--- start of THE INPUT ---

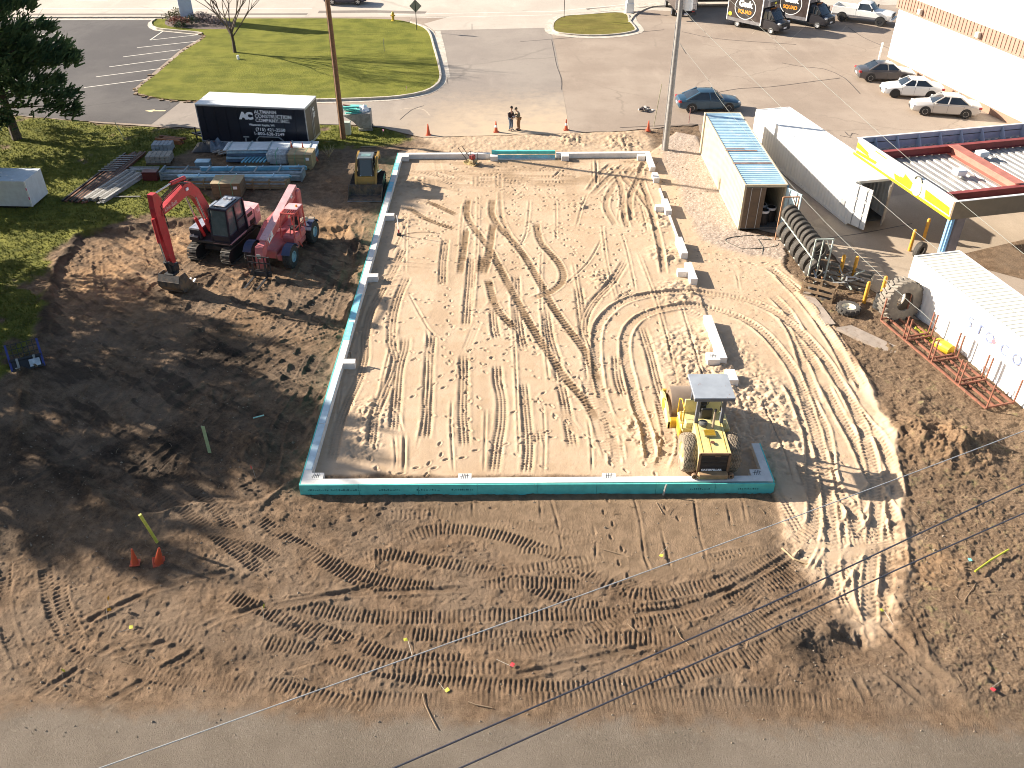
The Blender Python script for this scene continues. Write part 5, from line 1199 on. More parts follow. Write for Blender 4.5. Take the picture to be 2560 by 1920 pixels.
# cab on the operator's left (+y)
cx0, cx1, cy0, cy1, cz0, cz1 = -.55, 1.35, .22, 1.24, 1.15, 3.0
b = MB(); b.bbox(cx0, cx1, cy0, cy1, cz0, cz0 + .45, .04); b.build('cab_lower', NAVY, ex)
b = MB(); b.loft([[V(cx0 + .03, cy0 + .04, cz0 + .42), V(cx0 + .03, cy1 - .04, cz0 + .42), V(cx1 - .03, cy1 - .04, cz0 + .42), V(cx1 - .03, cy0 + .04, cz0 + .42)], [V(cx0 + .05, cy0 + .05, cz1 - .05), V(cx0 + .05, cy1 - .05, cz1 - .05), V(cx1 - .22, cy1 - .05, cz1 - .05), V(cx1 - .22, cy0 + .05, cz1 - .05)]]); b.build('cab_glass', GLSG, ex)
b = MB()
for y in (cy0, cy1):
    b.bar((cx1, y, cz0 + .05), (cx1 - .2, y, cz1), .09, .08); b.bar((cx0, y, cz0 + .05), (cx0 + .02, y, cz1), .12, .08); b.bar((.35, y, cz0 + .3), (.35, y, cz1), .09, .06); b.bar((cx0, y, cz0 + .9), (.35, y, cz0 + .9), .06, .06)
b.bar((cx1, cy0, cz0 + .04), (cx1, cy1, cz0 + .04), .1, .1); b.build_each('cab_frame', NAVY, ex)
b = MB(); b.bbox(cx0 - .03, cx1 - .15, cy0 - .02, cy1 + .02, cz1 - .06, cz1 + .07, .04); b.build('cab_roof', NAVY, ex)
b = MB(); b.bbox(-.3, .9, .38, 1.08, cz1 + .075, cz1 + .14, .03); b.bbox(-.15, .1, .5, .7, cz1 + .14, cz1 + .22, .02); b.bbox(-.15, .1, .8, 1.0, cz1 + .14, cz1 + .22, .02); b.build_each('roof_hatch', ALUM, ex)
b = MB(); b.bar((cx1 + .02, cy0, cz0), (cx1 + .02, cy1, cz0), .05, .06); b.bar((cx1, cy1 + .02, cz0), (-.4, cy1 + .02, cz0), .05, .06); b.build('cab_trim', PINKW, ex)
b = MB(); b.bbox(-.2, .25, .5, .95, 1.5, 1.9, .06); b.bbox(-.3, -.15, .5, .95, 1.6, 2.3, .05); b.build('operator_seat', BLK, ex)
# boom, stick, bucket in the plane y=-.15
def plate_arm(name, top, bot, w, mat, y=-.18):
    b = MB(); poly = top + bot[::-1]; b.prism(poly, y - w / 2, y + w / 2, 'y'); return b.build(name, mat, ex)
top = [(.35, 1.75), (.75, 3.1), (1.25, 4.15), (1.8, 4.75), (2.35, 4.85), (3.1, 4.70), (4.55, 4.42)]
bot = [(.75, 1.45), (1.2, 2.9), (1.65, 3.75), (2.05, 4.15), (2.45, 4.25), (3.1, 4.18), (4.62, 4.12)]
boom = plate_arm('boom', top, bot, .36, RED)
bfont('Link-Belt', .30, M('faded_lettering', (.55, .30, .28), .6), boom, 'lettering', T(3.0, .008, 4.36) @ Matrix(((1, 0, 0, 0), (0, 0, -1, 0), (0, 1, 0, 0), (0, 0, 0, 1))) @ T(0, 0, .002) if False else T(4.35, .003, 4.24) @ Matrix(((-1, 0, 0, 0), (0, 0, 1, 0), (0, 1, 0, 0), (0, 0, 0, 1))), ext=.003, bold=.008)
stick = plate_arm('stick', [(4.62, 5.35), (4.95, 5.35), (5.02, 4.6), (5.02, 3.6), (4.85, 2.0), (4.7, 1.55)], [(4.35, 4.95), (4.40, 4.2), (4.45, 3.7), (4.40, 3.2), (4.42, 1.9), (4.42, 1.5)], .30, RED)
b = MB(); b.tube([(2.0, -.18, 5.05), (3.2, -.18, 5.22)], .10, 10); b.build('stick_cylinder', RED, ex)
b = MB(); b.tube([(3.2, -.18, 5.22), (4.6, -.18, 5.25)], .045, 8); b.build('cylinder_rod', CHR, ex)
for y in (-.48, .12):
    b = MB(); b.tube([(1.0, y, 1.3), (1.45, y, 2.55)], .09, 10); c1 = b.build('boom_cylinder', RED, ex)
    b = MB(); b.tube([(1.45, y, 2.55), (1.85, y, 3.95)], .045, 8); b.build('cylinder_rod', CHR, c1)
b = MB(); b.tube([(5.15, -.18, 4.2), (5.12, -.18, 2.9)], .09, 10); b.build('bucket_cylinder', RED, ex)
b = MB(); b.tube([(5.12, -.18, 2.9), (5.0, -.18, 1.7)], .045, 8); b.build('cylinder_rod', CHR, ex)
b = MB(); b.bar((5.0, -.05, 1.75), (4.55, -.05, 1.35), .08, .14); b.bar((5.0, -.31, 1.75), (4.55, -.31, 1.35), .08, .14); b.bar((5.0, -.18, 1.75), (4.85, -.18, 1.05), .2, .12); b.bbox(4.3, 4.8, -.38, .02, .98, 1.45, .05); b.build('quick_coupler', BLK, ex)
for k in range(4):
    b = MB(); y = -.02 - .1 * k; b.tube([(1.9, y, 4.75), (2.6, y, 4.98), (3.6, y, 4.85), (4.3, y, 4.75), (4.55, y, 4.6), (4.42, y + .02, 4.0), (4.35, y, 3.4)], .025, 5); b.build_each('hydraulic_hose', HOSE, ex)
b = MB(); b.bbox(2.2, 2.4, .0, .08, 4.5, 4.65, .02); b.build('work_lamp', LW, ex)
# bucket: curved shell with side plates and teeth, opening towards the machine
bk = [(5.05, 1.05), (5.22, .75), (5.2, .42), (5.0, .14), (4.7, .02), (4.35, .02), (4.0, .12)]
b = MB(); wd = .62
inn = [(x - .03 if x > 4.6 else x, z + .03) for x, z in bk]
for i in range(len(bk) - 1):
    b.add([V(bk[i][0], -.18 - wd, bk[i][1]), V(bk[i + 1][0], -.18 - wd, bk[i + 1][1]), V(bk[i + 1][0], -.18 + wd, bk[i + 1][1]), V(bk[i][0], -.18 + wd, bk[i][1])], [(0, 1, 2, 3)])
buck = b.build('bucket', BUCK, ex)
so = buck.modifiers.new('thickness', 'SOLIDIFY'); so.thickness = .035
for s in (-1, 1):
    b = MB(); poly = bk + [(4.35, .62), (4.55, 1.02)]; b.prism(poly, *sorted((-.18 + s * wd, -.18 + s * (wd - .03))), 'y'); b.build('side_plate', BUCK, buck)
for k in range(5):
    y = -.18 - wd + .1 + k * (2 * wd - .2) / 4
    b = MB(); b.prism([(4.0, .16), (3.72, .24), (3.72, .21), (4.0, .06)], y - .05, y + .05, 'y'); b.build('tooth', LW if k in (3, 4) else BUCK, buck)
b = MB(); b.bbox(4.5, 5.05, -.45, .09, .95, 1.1, .03); b.build('bucket_hanger', BLK, buck)
# telescopic handler
th = thing('telehandler', 'faded red telescopic handler with forks lowered beside the excavator', 'telehandler', (-12.45, 44.1, -.17), radians(-101))
for x in (-1.55, 1.55):
    for s in (-1, 1):
        wheel(th, x, s * 1.08, .62, .42, s, M('blue_grey_rim', (.20, .33, .38), .5, var=.15), RUB, lugs=16, rimr=.5, spokes=0)
        b = MB()
        arc = [(x + .72 * cos(a), .62 + .70 * sin(a)) for a in np.linspace(radians(30), radians(150), 7)]
        for i in range(6): b.add([V(arc[i][0], s * .86, arc[i][1]), V(arc[i + 1][0], s * .86, arc[i + 1][1]), V(arc[i + 1][0], s * 1.32, arc[i + 1][1]), V(arc[i][0], s * 1.32, arc[i][1])], [(0, 1, 2, 3)])
        f = b.build('fender', M('fender_blue', (.035, .05, .11), .5, var=.2, dirt=(.15, .12, .09), dirta=.6), th); so = f.modifiers.new('thickness', 'SOLIDIFY'); so.thickness = .03
b = MB(); b.bbox(-2.3, 1.9, -.5, .5, .55, 1.05, .06); b.bar((1.55, -.9, .62), (1.55, .9, .62), .2, .2); b.bar((-1.55, -.9, .62), (-1.55, .9, .62), .2, .2); b.build('chassis', PINK, th)
b = MB(); b.bbox(-2.2, -.4, -1.12, -.5, .75, 1.65, .1); b.build('engine_housing', PINK, th); b = MB(); b.prism([(-.4, .75), (1.0, .75), (.9, 1.1), (-.4, 1.6)], -1.1, -.5, 'y'); b.build('engine_hood', PINK, th)
b = MB(); b.bbox(.6, 1.95, .5, .8, .5, .85, .04); b.bbox(-.9, .6, .5, 1.0, .45, .75, .04); b.build('side_step', PINK, th)
# boom: from high at the rear to low at the front
R0, R1 = V(-2.45, -.05, 2.75), V(2.05, -.05, 1.55)
b = MB(); b.bar(R0, R1, .42, .46); b.build('outer_boom', PINKW, th)
b = MB(); b.bar(R0 + V(.05, 0, -.04), R1 + V(-.02, 0, -.05), .43, .36); b.build('boom_side_plate', PINK, th)
b = MB(); b.bar(R1 + V(-.1, 0, 0), R1 + V(.55, 0, -.16), .33, .36); b.build('inner_boom', PINK, th)
ang = atan2(R0.z - R1.z, R0.x - R1.x)
sidem = T(R1.x - .25, .175, R1.z - .10) @ Ry(-(pi - ang) + pi) @ Matrix(((-1, 0, 0, 0), (0, 0, 1, 0), (0, 1, 0, 0), (0, 0, 0, 1)))
Mtx = Matrix.Translation(R1 + V(-.12, .222, -.06)) @ Ry(atan2(R0.z - R1.z, R1.x - R0.x)) @ Matrix(((-1, 0, 0, 0), (0, 0, 1, 0), (0, 1, 0, 0), (0, 0, 0, 1)))
bfont('Lull', .46, LW, th, 'lettering', Mtx @ T(0, 0, .002), ext=.004, bold=.02)
bfont('IC', .26, LW, th, 'lettering', Mtx @ T(3.55, .12, .002), ext=.004, bold=.012)
b = MB(); b.bbox(-2.6, -2.1, -.35, .3, 1.0, 2.7, .06); b.build('boom_tower', PINK, th)
b = MB(); b.tube([(-.6, -.05, 1.1), (.6, -.05, 1.55)], .08, 10); b.build('lift_cylinder', PINKW, th)
# gooseneck head and fork carriage
b = MB(); b.prism([(2.3, 1.65), (2.72, 1.62), (2.88, 1.2), (2.92, .45), (2.62, .40), (2.52, 1.0), (2.3, 1.2)], -.26, .16, 'y'); b.build('boom_head', PINK, th)
b = MB(); b.box(2.90, 2.915, -.15, .07, 1.05, 1.3); b.build('decal', M('decal_pale', (.55, .58, .52), .6), th)
b = MB()
for z in (.10, .42, .86, 1.22): b.bar((3.0, -.66, z), (3.0, .56, z), .06, .05)
for y in (-.66, -.36, -.05, .26, .56): b.bar((3.0, y, .10 if abs(y + .05) > .5 else .42), (3.0, y, 1.22), .04, .04)
b.bbox(2.92, 3.04, -.6, .5, .12, .34, .02); b.build_each('fork_carriage', STEELD, th)
for y in (-.40, .30):
    b = MB(); b.bar((3.08, y, .86), (3.08, y, .06), .10, .05, up=(1, 0, 0)); b.prism([(3.05, .04), (3.05, .09), (4.25, .06), (4.3, .03)], y - .06, y + .06, 'y'); b.build('fork', STEELD, th)
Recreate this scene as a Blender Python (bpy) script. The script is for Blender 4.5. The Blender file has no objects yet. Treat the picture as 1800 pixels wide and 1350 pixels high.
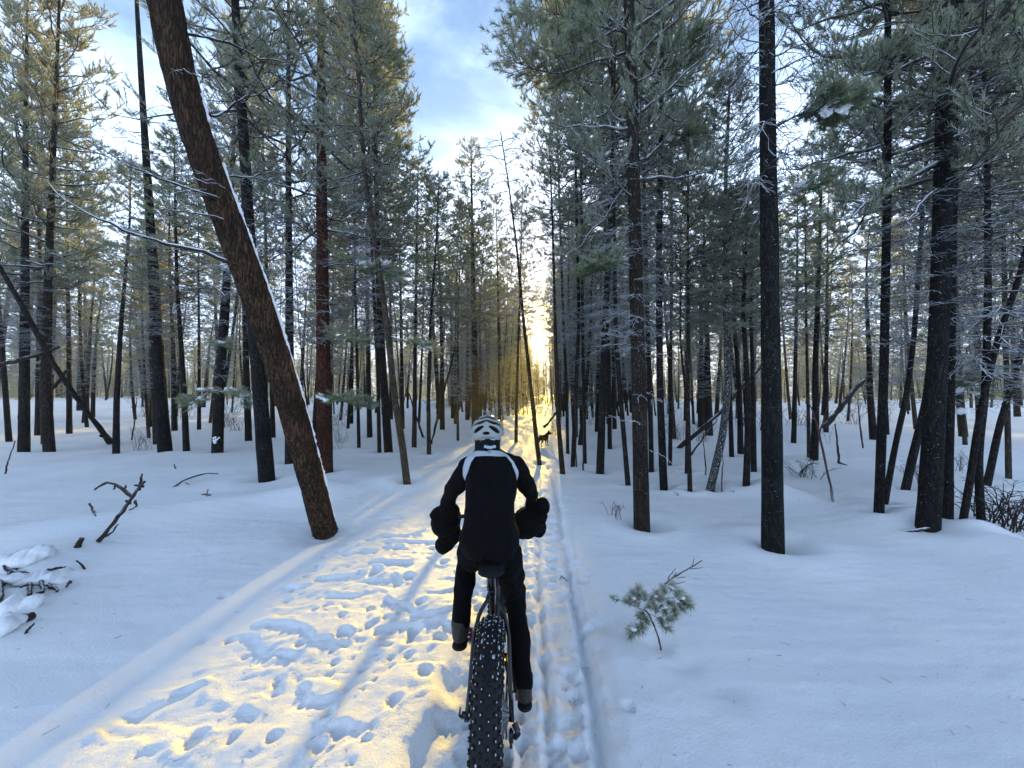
import bpy, bmesh, math, random
import numpy as np
from mathutils import Vector, Matrix, Quaternion

# ------------------------------------------------------------------ camera, sky, sun, exposure
scene = bpy.context.scene
col = scene.collection
F, CX, CY, CAMZ = 676.0, 900.0, 675.0, 1.73          # focal length and centre in the photograph's pixels
PITCH = math.atan(15.0 / F)
cam_d = bpy.data.cameras.new('camera'); cam = bpy.data.objects.new('camera', cam_d); col.objects.link(cam)
cam_d.sensor_width = 36.0; cam_d.lens = F / 1800.0 * 36.0
cam_d.clip_start = 0.02; cam_d.clip_end = 3000.0
cam.location = (0, 0, CAMZ); cam.rotation_euler = (math.pi / 2 + PITCH, 0, 0)
scene.camera = cam

SUN_EL, SUN_AZ = math.radians(9.6), math.radians(5.6)   # azimuth measured from +Y towards +X
sd = Vector((math.sin(SUN_AZ) * math.cos(SUN_EL), math.cos(SUN_AZ) * math.cos(SUN_EL), math.sin(SUN_EL)))
world = bpy.data.worlds.new("World"); scene.world = world; world.use_nodes = True
wn, wl = world.node_tree.nodes, world.node_tree.links
wn.clear()
w_out = wn.new('ShaderNodeOutputWorld'); w_bg = wn.new('ShaderNodeBackground')
sky = wn.new('ShaderNodeTexSky'); sky.sky_type = 'NISHITA'; sky.sun_disc = False
sky.sun_elevation = SUN_EL; sky.sun_rotation = SUN_AZ
sky.air_density = 1.0; sky.dust_density = 0.6; sky.ozone_density = 1.6; sky.altitude = 1200
SKY_STRENGTH = 0.13
tc = wn.new('ShaderNodeTexCoord')
mp = wn.new('ShaderNodeMapping'); mp.inputs['Scale'].default_value = (1.6, 1.6, 4.2); mp.inputs['Rotation'].default_value = (0.0, 0.35, 0.5); mp.inputs['Location'].default_value = (0.9, 0.25, 0.4)
wl.new(tc.outputs['Generated'], mp.inputs['Vector'])
nz = wn.new('ShaderNodeTexNoise'); nz.inputs['Scale'].default_value = 1.15; nz.inputs['Detail'].default_value = 8; nz.inputs['Roughness'].default_value = 0.56
nz.inputs['Distortion'].default_value = 0.25
wl.new(mp.outputs[0], nz.inputs['Vector'])
sep = wn.new('ShaderNodeSeparateXYZ'); wl.new(tc.outputs['Generated'], sep.inputs[0])
hz = wn.new('ShaderNodeMapRange'); hz.inputs['From Min'].default_value = 0.02; hz.inputs['From Max'].default_value = 0.62
hz.inputs['To Min'].default_value = 0.62; hz.inputs['To Max'].default_value = 0.0
wl.new(sep.outputs['Z'], hz.inputs['Value'])
ad = wn.new('ShaderNodeMath'); ad.operation = 'ADD'; wl.new(nz.outputs['Fac'], ad.inputs[0]); wl.new(hz.outputs[0], ad.inputs[1])
cr = wn.new('ShaderNodeMapRange'); cr.interpolation_type = 'SMOOTHSTEP'
cr.inputs['From Min'].default_value = 0.45; cr.inputs['From Max'].default_value = 0.74; cr.inputs['To Max'].default_value = 0.85
wl.new(ad.outputs[0], cr.inputs['Value'])
mixc = wn.new('ShaderNodeMix'); mixc.data_type = 'RGBA'
wl.new(cr.outputs[0], mixc.inputs['Factor']); wl.new(sky.outputs[0], mixc.inputs[6])
CLOUD = (3.9, 5.0, 6.9, 1)
mixc.inputs[7].default_value = CLOUD
# aureole of the low sun in the thin cloud
dt = wn.new('ShaderNodeVectorMath'); dt.operation = 'DOT_PRODUCT'; dt.inputs[1].default_value = sd
nrm = wn.new('ShaderNodeVectorMath'); nrm.operation = 'NORMALIZE'; wl.new(tc.outputs['Generated'], nrm.inputs[0]); wl.new(nrm.outputs[0], dt.inputs[0])
mx0 = wn.new('ShaderNodeMath'); mx0.operation = 'MAXIMUM'; mx0.inputs[1].default_value = 0.0; wl.new(dt.outputs['Value'], mx0.inputs[0])
tot = mixc.outputs[2]
for power, colr in ((1500.0, (42, 29, 8)), (160.0, (4.5, 2.7, 0.7)), (24.0, (2.2, 1.45, 0.4))):
    pw = wn.new('ShaderNodeMath'); pw.operation = 'POWER'; pw.inputs[1].default_value = power; wl.new(mx0.outputs[0], pw.inputs[0])
    sc_ = wn.new('ShaderNodeVectorMath'); sc_.operation = 'SCALE'; sc_.inputs[0].default_value = colr; wl.new(pw.outputs[0], sc_.inputs['Scale'])
    av = wn.new('ShaderNodeVectorMath'); av.operation = 'ADD'; wl.new(tot, av.inputs[0]); wl.new(sc_.outputs[0], av.inputs[1])
    tot = av.outputs[0]
wl.new(tot, w_bg.inputs['Color']); w_bg.inputs['Strength'].default_value = SKY_STRENGTH
wl.new(w_bg.outputs[0], w_out.inputs['Surface'])

sun_d = bpy.data.lights.new('sun', 'SUN'); sun = bpy.data.objects.new('sun', sun_d); col.objects.link(sun)
sun_d.energy = 4.3; sun_d.angle = math.radians(0.5); sun_d.color = (1.0, 0.68, 0.12)
sun.rotation_euler = (-sd).to_track_quat('-Z', 'Y').to_euler()
sun.location = (0, 0, 30)
scene.view_settings.view_transform = 'Standard'; scene.view_settings.look = 'None'
scene.view_settings.gamma = 1.0; scene.view_settings.use_curve_mapping = False
scene.view_settings.exposure = 1.56
scene.render.engine = 'CYCLES'
scene.cycles.max_bounces = 6; scene.cycles.diffuse_bounces = 3; scene.cycles.glossy_bounces = 2
scene.cycles.transmission_bounces = 3; scene.cycles.transparent_max_bounces = 4
scene.cycles.caustics_reflective = False; scene.cycles.caustics_refractive = False
scene.cycles.sample_clamp_indirect = 6.0

# ------------------------------------------------------------------ noise and terrain
_r = np.random.RandomState(7)
_perm = np.tile(_r.permutation(256), 3)
_ga = _r.rand(256) * 2 * np.pi
_gx, _gy = np.cos(_ga), np.sin(_ga)
def perlin(x, y, s=0):
    x = np.asarray(x, float) + s * 17.13; y = np.asarray(y, float) + s * 9.71
    xi = np.floor(x).astype(int); yi = np.floor(y).astype(int)
    xf, yf = x - xi, y - yi
    u = xf * xf * xf * (xf * (xf * 6 - 15) + 10); v = yf * yf * yf * (yf * (yf * 6 - 15) + 10)
    def g(ix, iy, fx, fy):
        h = _perm[(_perm[ix & 255] + iy) & 255]
        return _gx[h] * fx + _gy[h] * fy
    a = g(xi, yi, xf, yf); b = g(xi + 1, yi, xf - 1, yf)
    c = g(xi, yi + 1, xf, yf - 1); d = g(xi + 1, yi + 1, xf - 1, yf - 1)
    return ((a + (b - a) * u) * (1 - v) + (c + (d - c) * u) * v) * 1.5
def fbm(x, y, o=4, s=0):
    t = 0; a = 1.0
    for k in range(o):
        t = t + a * perlin(x * 2 ** k, y * 2 ** k, s + k * 3); a *= 0.5
    return t
def sst(a, b, x):
    t = np.clip((x - a) / (b - a), 0, 1); return t * t * (3 - 2 * t)
def ray(px, py):
    a = (px - CX) / F; b = (CY - py) / F
    c, s = math.cos(PITCH), math.sin(PITCH)
    return a, c - b * s, s + b * c
def at_depth(px, py, d):
    a, y, z = ray(px, py)
    return Vector((a / y * d, d, CAMZ + z / y * d))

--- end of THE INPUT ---

Repeat exactly, and only, the lines from the one containing "Recreate this scene" through the one containing "from mathutils import", both included, without the pictures.

ANSWER TO THIS EXERCISE:
Recreate this scene as a Blender Python (bpy) script. The script is for Blender 4.5. The Blender file has no objects yet. Treat the picture as 1800 pixels wide and 1350 pixels high.
import bpy, bmesh, math, random
import numpy as np
from mathutils import Vector, Matrix, Quaternion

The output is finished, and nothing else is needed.